台湾から現れた新人イラストレーター、“光の魔術師”ことVOFANと新たにコンビを組み、あの西尾維新が満を持して放つ、これぞ現代の怪異!
青春に、おかしなことはつきものだ!


☆アニメの後に読んだが、普通に良かった。むしろこれだけ言葉遊びで書かれている小説を斬新な演出でアニメ化していた事の方に感心。

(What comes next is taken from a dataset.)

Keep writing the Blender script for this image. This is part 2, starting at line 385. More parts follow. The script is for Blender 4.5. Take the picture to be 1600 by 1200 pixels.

 基本的に主人公暦が怪異を通じて関わる女子達にひたすら好かれる、ギャルゲーのような作りであり、そのように意識した会話すら見られるのがメタフィクション的。今巻で3人出て来る女子のキャラも極めて個性的で魅力的だが、メインヒロインひたぎを許容出来るかどうかが、この話を楽しめるかどうかの鍵だろう。彼女に共感など出来ないし、付き合いたいとも思えないが、あえてそんなキャラ設定を作ったのが西尾維新の凄さで、凡百のギャルゲー的シナリオとはっきり一線を画している。他の女子キャラも同様で、少なくとも読者が彼女達との純愛を楽しもうとは絶対思えないキャラ設定だ。ただし萌え要素は過剰なくらいサービス満点。
 だが個々のヒロインが抱える問題を怪異につけ込まれ、暦が献身的に解決に尽力してやる様子が意外なほど感動的で、ただの怪奇バカ話では決してない。ヒロイン達が外見もパッとせず学校では劣等生の暦に惹かれるのもむべなるかな、なのである。純愛する気にはならないと書いたが、暦がMでヒロイン達がSなら十分恋愛関係が成立するので、SM愛好家の私にとっては大いに楽しめた・
 最後に物語シリーズ全体の構想を考えた上で、あえてこの話を一番に持って来た西尾維新の巧さも指摘したい。過去のエピソードもある程度語られる事で、話に深みが加わっているのは間違いないし、後続のストーリーもどんどん出す事が出来る。商売が巧い、と言ったら褒め言葉にはならないが。